What you will do
Take the material below and write it all out again exactly.

Dataset section
— START —

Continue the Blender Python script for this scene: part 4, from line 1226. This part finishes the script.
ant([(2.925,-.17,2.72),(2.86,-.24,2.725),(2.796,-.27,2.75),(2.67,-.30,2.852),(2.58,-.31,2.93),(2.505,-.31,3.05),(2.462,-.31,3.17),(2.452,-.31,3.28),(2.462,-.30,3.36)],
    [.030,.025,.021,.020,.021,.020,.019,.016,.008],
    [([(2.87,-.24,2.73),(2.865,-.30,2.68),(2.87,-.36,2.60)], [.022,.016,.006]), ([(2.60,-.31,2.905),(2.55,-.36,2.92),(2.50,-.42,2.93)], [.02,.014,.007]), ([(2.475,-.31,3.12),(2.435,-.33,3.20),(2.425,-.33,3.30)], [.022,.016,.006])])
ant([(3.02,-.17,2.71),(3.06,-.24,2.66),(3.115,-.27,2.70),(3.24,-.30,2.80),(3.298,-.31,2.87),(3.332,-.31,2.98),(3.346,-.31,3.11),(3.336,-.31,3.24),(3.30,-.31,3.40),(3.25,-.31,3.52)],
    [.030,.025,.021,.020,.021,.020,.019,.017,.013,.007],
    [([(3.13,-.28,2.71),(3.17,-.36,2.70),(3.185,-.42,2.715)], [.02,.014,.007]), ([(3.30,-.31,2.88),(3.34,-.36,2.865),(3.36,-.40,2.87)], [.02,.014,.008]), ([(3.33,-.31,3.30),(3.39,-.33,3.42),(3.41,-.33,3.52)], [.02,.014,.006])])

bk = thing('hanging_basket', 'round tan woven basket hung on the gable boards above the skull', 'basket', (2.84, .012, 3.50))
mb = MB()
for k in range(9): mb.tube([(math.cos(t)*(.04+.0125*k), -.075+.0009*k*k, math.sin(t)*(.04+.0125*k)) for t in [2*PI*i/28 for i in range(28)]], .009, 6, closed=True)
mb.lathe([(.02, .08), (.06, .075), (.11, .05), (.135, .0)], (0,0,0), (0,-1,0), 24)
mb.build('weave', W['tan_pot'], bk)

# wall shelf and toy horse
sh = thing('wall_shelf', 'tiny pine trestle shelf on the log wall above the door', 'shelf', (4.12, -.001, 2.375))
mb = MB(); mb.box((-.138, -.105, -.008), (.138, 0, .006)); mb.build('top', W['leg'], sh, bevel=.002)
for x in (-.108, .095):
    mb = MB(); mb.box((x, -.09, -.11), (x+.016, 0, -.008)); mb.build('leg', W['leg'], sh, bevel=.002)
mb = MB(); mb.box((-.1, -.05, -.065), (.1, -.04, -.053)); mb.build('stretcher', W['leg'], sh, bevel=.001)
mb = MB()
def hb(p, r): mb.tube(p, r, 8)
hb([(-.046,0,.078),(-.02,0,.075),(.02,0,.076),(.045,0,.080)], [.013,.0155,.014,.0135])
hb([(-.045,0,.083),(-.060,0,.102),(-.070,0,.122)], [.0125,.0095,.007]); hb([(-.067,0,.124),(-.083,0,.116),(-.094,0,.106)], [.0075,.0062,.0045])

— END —

Full response
Continue the Blender Python script for this scene: part 4, from line 1226. This part finishes the script.
ant([(2.925,-.17,2.72),(2.86,-.24,2.725),(2.796,-.27,2.75),(2.67,-.30,2.852),(2.58,-.31,2.93),(2.505,-.31,3.05),(2.462,-.31,3.17),(2.452,-.31,3.28),(2.462,-.30,3.36)],
    [.030,.025,.021,.020,.021,.020,.019,.016,.008],
    [([(2.87,-.24,2.73),(2.865,-.30,2.68),(2.87,-.36,2.60)], [.022,.016,.006]), ([(2.60,-.31,2.905),(2.55,-.36,2.92),(2.50,-.42,2.93)], [.02,.014,.007]), ([(2.475,-.31,3.12),(2.435,-.33,3.20),(2.425,-.33,3.30)], [.022,.016,.006])])
ant([(3.02,-.17,2.71),(3.06,-.24,2.66),(3.115,-.27,2.70),(3.24,-.30,2.80),(3.298,-.31,2.87),(3.332,-.31,2.98),(3.346,-.31,3.11),(3.336,-.31,3.24),(3.30,-.31,3.40),(3.25,-.31,3.52)],
    [.030,.025,.021,.020,.021,.020,.019,.017,.013,.007],
    [([(3.13,-.28,2.71),(3.17,-.36,2.70),(3.185,-.42,2.715)], [.02,.014,.007]), ([(3.30,-.31,2.88),(3.34,-.36,2.865),(3.36,-.40,2.87)], [.02,.014,.008]), ([(3.33,-.31,3.30),(3.39,-.33,3.42),(3.41,-.33,3.52)], [.02,.014,.006])])

bk = thing('hanging_basket', 'round tan woven basket hung on the gable boards above the skull', 'basket', (2.84, .012, 3.50))
mb = MB()
for k in range(9): mb.tube([(math.cos(t)*(.04+.0125*k), -.075+.0009*k*k, math.sin(t)*(.04+.0125*k)) for t in [2*PI*i/28 for i in range(28)]], .009, 6, closed=True)
mb.lathe([(.02, .08), (.06, .075), (.11, .05), (.135, .0)], (0,0,0), (0,-1,0), 24)
mb.build('weave', W['tan_pot'], bk)

# wall shelf and toy horse
sh = thing('wall_shelf', 'tiny pine trestle shelf on the log wall above the door', 'shelf', (4.12, -.001, 2.375))
mb = MB(); mb.box((-.138, -.105, -.008), (.138, 0, .006)); mb.build('top', W['leg'], sh, bevel=.002)
for x in (-.108, .095):
    mb = MB(); mb.box((x, -.09, -.11), (x+.016, 0, -.008)); mb.build('leg', W['leg'], sh, bevel=.002)
mb = MB(); mb.box((-.1, -.05, -.065), (.1, -.04, -.053)); mb.build('stretcher', W['leg'], sh, bevel=.001)
mb = MB()
def hb(p, r): mb.tube(p, r, 8)
hb([(-.046,0,.078),(-.02,0,.075),(.02,0,.076),(.045,0,.080)], [.013,.0155,.014,.0135])
hb([(-.045,0,.083),(-.060,0,.102),(-.070,0,.122)], [.0125,.0095,.007]); hb([(-.067,0,.124),(-.083,0,.116),(-.094,0,.106)], [.0075,.0062,.0045])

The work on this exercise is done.